The area of Pembroke which is south of the town walls is called The Commons and today provides a large car parking area. It also contains a community centre, recently refurbished, which was at one time a foundry, and a youth club housed in what was a tannery. It has a tourist information centre and library and a nearby Chinese restaurant where once a slaughterhouse stood.

Numerous other buildings have disappeared over time, while others have been converted or rebuilt to provide the library and tourist centre, a tile supply store, Creative Photography Studios and a comprehensive hardware, DIY, locksmith and PVC double glazing fabrication outlet.

In addition, there is a large area of grass and trees, a football pitch and a children's play area. Beside the much-widened road runs a stream in a channel which runs out under the Monkton Bridge into the Pembroke River.

On the south side are the houses of Orange Gardens, described as Pembroke's first 'suburbs', built between 1870 and 1900 on land owned by Orielton Estate, with the original name 'Orange Town' derived, many say, from the large house 'Orange Hall' shown on early maps as on the south-western edge of Monkton.

The original 'grid iron' layout has over the last hundred years been surrounded on the south by numerous other housing developments, but still retains much of its original compactness and community spirit.

The photographs with this article were provided by John Russell, a well-known figure in the area and show from the Orange Garden side the lake (or relief pond) that once occupied a part of the common now occupied by the football pitch and the children's play area. Beyond the lake, with its two islands, can be seen the extensive buildings situated on both sides of the road which, of course, was much narrower than it is today. Amongst these are the aforementioned, with the addition of the remains of the town's gasworks, a rabbit factory, a council yard, and a series of allotments.

The small photograph shows a local lady feeding swans and ducks which lived on the lake, along with coots and moorhens. Early maps show the common as a tidal area of the Pembroke River, with the water at spring tides reaching up to near the New Way Bridge and the area beyond occupied by geese which wandered freely, tended occasionally by goose girls, until their time arrived to go to market when they were made to walk through warm asphalt and gravel to prepare their feet for the journey ahead.

The formation of the lake was to prevent flooding in the area by both tidal water and the stream rising at a point near West Hill, north of Lamphey, which flows through Alleston Farm, skirting Primose Valley, Merlin's Cross, and the Lower Lamphey Road and at one time working Slothy Mill and finally passing under the bridge at the bottom of Well Hill and on to the common.

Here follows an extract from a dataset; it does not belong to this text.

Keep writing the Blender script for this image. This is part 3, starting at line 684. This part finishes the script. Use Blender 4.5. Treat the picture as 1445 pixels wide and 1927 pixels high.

It's creation provided certain groups in the town with a point of interest. John Russell speaks enthusiastically of skating visits when the lake froze over, as it did regularly during the 1920s and '30s, being of course quite a shallow stretch.

Two notable figures John remembers, as being prominent in lake activities, one being Mr. Reginald Evans, manager of Barclays Bank in the Main Street, who was a stylish skater on the lake and indeed the Mill Pond, so much so that he had proper skating footwear, whereas John and his friends had simple shaped blocks of wood with a blade embedded in the bottom which they then strapped on to their normal boots or shoes. The other was Mr. A. G. O. Mathias, manager of the Penny Savings Bank, also in the Main Street, who not only regularly fed and attended the swans and ducks, but also kept owls in the upper storey of his bank.

The lake was finally drained by the council in the late 50s and filled in and the water channelled between two concrete walls. In the last few years, this stream channel has been refurbished and landscaped, but recently problems have seemingly arisen because of the vegetation planted along the banks.